Human society is much more complex
than that of any animal, and our capacity for analysis is far greater, allowing
us not only to manipulate people by the invention of new ideas, but also to
manipulate many things that arise directly from our very nature. In a gorilla
tribe, there is an absolute leader, who has power while he can retain it, a
power sometimes exercised savagely, but a corresponding responsibility, which,
if not discharged, will result in the end of his leadership. He is a tyrant in
some ways, but one who is tolerated. And gorillas never question the idea that
society exists to serve and protect its members. Gorilla leaders are not
capable, as we infer from their apparent intellectual capacity, and observe
directly from their behaviour, of abstracting the concept of society from the
individuals who make it up, and so giving value to and seeking to promote only
the ‘good of society’ at the expense of the people who form that society. It
takes human intelligence to do that, human stupidity to believe it, and human
evil to put it into practice. Though many of the higher mammals like a bit of
pointless brutality now and then, continued and organized brutality for our
own good and the good of society is something uniquely human, obviously so
as it needs to be rationalized.
It is very difficult to get away
from the idea that society must be a certain way or it will cease to be
anything at all. Much harm has come from this blinkered vision, the inability
to understand that societies look to stabilize themselves. When they go completely
to pieces it’s usually because of a very determined effort on the part of
someone outside it. The BNP seems to think that British society will end if we
let the immigrants get above themselves, or indeed, exist at all. There are
those who think that any social unit other than husband, wife and progeny will
destroy stable basis of society. Socialists/liberals think that unless the rich
are taxed out of existence they will build a wall around the poor and send in
dogs to eat their babies while laughing maniacally. Greens think that
everything will break down unless we stop doing all the things we’ve been doing
for less than 200 years. The Taliban and their brothers in spirit, the
religious police of Iran and Palestine seem believe that if people are allowed
to do anything their own way, or to have any fun at all, society will collapse.
I exaggerate only slightly, perhaps.
Some people who feel this way may
have less noble reasons for their fears but for many it is simply the fear that
change must inevitably lead to instability and breakdown. On occasions those
fears turn out to be true, but very rarely. Human society is very stable
because it’s the way we are. It absorbs and adapts to change. Letting people do
things is not necessarily the end of the world.

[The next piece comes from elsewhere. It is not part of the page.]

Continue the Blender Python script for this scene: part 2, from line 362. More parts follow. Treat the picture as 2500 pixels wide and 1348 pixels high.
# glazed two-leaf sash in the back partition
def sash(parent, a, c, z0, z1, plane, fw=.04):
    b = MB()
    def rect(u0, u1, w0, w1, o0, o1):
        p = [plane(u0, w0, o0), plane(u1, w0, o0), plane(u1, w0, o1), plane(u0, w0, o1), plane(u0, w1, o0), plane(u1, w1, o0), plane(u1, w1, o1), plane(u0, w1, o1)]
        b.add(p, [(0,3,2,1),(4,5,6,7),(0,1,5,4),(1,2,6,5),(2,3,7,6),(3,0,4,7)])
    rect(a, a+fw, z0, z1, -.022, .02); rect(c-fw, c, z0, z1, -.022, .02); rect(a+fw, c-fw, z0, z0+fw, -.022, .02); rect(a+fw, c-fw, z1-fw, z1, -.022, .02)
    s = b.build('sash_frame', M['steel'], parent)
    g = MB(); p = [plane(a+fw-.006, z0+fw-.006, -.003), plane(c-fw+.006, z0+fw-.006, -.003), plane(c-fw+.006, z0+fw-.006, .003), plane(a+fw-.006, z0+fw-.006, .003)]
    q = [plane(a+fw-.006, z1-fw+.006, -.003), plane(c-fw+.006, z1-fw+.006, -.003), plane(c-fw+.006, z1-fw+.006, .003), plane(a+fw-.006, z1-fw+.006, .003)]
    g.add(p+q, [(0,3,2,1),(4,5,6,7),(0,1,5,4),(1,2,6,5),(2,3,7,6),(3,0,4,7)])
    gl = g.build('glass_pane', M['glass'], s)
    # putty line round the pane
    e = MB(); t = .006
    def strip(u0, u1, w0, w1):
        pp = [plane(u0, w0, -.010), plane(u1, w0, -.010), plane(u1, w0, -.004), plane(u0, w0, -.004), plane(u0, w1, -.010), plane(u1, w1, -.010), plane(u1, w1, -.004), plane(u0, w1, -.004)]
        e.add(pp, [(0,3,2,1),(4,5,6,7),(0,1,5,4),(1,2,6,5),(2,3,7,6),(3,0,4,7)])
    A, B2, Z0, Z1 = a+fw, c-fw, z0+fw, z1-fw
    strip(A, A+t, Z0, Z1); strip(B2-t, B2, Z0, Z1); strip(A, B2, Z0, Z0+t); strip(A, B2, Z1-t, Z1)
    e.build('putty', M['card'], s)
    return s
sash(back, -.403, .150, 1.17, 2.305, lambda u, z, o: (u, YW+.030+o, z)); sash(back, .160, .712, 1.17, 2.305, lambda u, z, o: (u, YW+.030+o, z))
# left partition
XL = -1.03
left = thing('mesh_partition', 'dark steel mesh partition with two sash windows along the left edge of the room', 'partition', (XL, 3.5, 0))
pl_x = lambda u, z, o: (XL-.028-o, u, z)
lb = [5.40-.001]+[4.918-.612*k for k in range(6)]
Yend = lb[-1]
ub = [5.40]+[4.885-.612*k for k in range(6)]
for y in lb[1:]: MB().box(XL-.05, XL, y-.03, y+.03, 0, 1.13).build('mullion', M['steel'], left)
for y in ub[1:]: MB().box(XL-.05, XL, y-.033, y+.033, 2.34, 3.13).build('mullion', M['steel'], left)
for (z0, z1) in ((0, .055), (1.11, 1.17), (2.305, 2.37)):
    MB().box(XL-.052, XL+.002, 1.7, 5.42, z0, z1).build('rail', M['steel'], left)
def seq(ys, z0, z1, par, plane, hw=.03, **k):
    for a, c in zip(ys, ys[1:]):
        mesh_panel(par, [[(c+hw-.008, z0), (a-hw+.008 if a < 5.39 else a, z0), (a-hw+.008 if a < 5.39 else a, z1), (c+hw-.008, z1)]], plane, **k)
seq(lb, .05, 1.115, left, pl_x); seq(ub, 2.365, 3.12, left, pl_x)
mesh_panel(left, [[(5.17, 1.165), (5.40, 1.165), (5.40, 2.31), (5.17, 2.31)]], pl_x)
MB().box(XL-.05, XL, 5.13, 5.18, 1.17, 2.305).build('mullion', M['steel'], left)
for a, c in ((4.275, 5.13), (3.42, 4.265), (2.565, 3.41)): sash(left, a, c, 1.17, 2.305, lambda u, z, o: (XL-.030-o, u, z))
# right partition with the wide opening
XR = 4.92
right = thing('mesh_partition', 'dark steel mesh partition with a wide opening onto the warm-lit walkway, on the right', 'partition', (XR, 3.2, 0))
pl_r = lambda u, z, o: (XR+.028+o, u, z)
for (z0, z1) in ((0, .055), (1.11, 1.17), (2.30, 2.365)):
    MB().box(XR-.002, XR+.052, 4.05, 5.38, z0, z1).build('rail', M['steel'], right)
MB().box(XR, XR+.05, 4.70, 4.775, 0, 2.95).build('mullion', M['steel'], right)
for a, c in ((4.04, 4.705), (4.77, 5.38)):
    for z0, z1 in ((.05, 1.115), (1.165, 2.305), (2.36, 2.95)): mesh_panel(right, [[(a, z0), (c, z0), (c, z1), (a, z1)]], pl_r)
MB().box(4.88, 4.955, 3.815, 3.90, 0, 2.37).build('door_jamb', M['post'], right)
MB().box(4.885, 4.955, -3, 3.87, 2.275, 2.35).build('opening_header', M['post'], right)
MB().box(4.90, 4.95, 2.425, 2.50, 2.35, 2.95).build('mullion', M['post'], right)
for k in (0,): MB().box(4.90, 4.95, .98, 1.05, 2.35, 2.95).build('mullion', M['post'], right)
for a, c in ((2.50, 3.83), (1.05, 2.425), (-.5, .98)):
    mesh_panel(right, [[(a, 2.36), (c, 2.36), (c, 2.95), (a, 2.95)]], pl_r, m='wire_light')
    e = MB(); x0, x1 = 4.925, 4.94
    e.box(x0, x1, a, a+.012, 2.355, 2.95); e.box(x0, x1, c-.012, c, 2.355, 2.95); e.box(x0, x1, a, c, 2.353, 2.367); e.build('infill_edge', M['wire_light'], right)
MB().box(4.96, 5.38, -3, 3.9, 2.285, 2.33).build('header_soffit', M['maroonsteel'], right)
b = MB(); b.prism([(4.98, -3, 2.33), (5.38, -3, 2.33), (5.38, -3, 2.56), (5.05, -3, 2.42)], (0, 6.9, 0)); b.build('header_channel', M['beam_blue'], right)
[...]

*The government is well on its way
to prohibiting fat, using the methods, if not actually the same law, as has
been used on tobacco and drugs. The French government many years ago decreed
the use of otherwise perfectly legal, indeed normal and beneficial, substances,
to be a criminal offence in sporting contexts. The US anti-doping agency, of
which I was unaware until a few days ago, is a government body which appears to
have given itself power to dictate the results of cycle races held in France. We
don’t get to say what counts as a drug, is the point.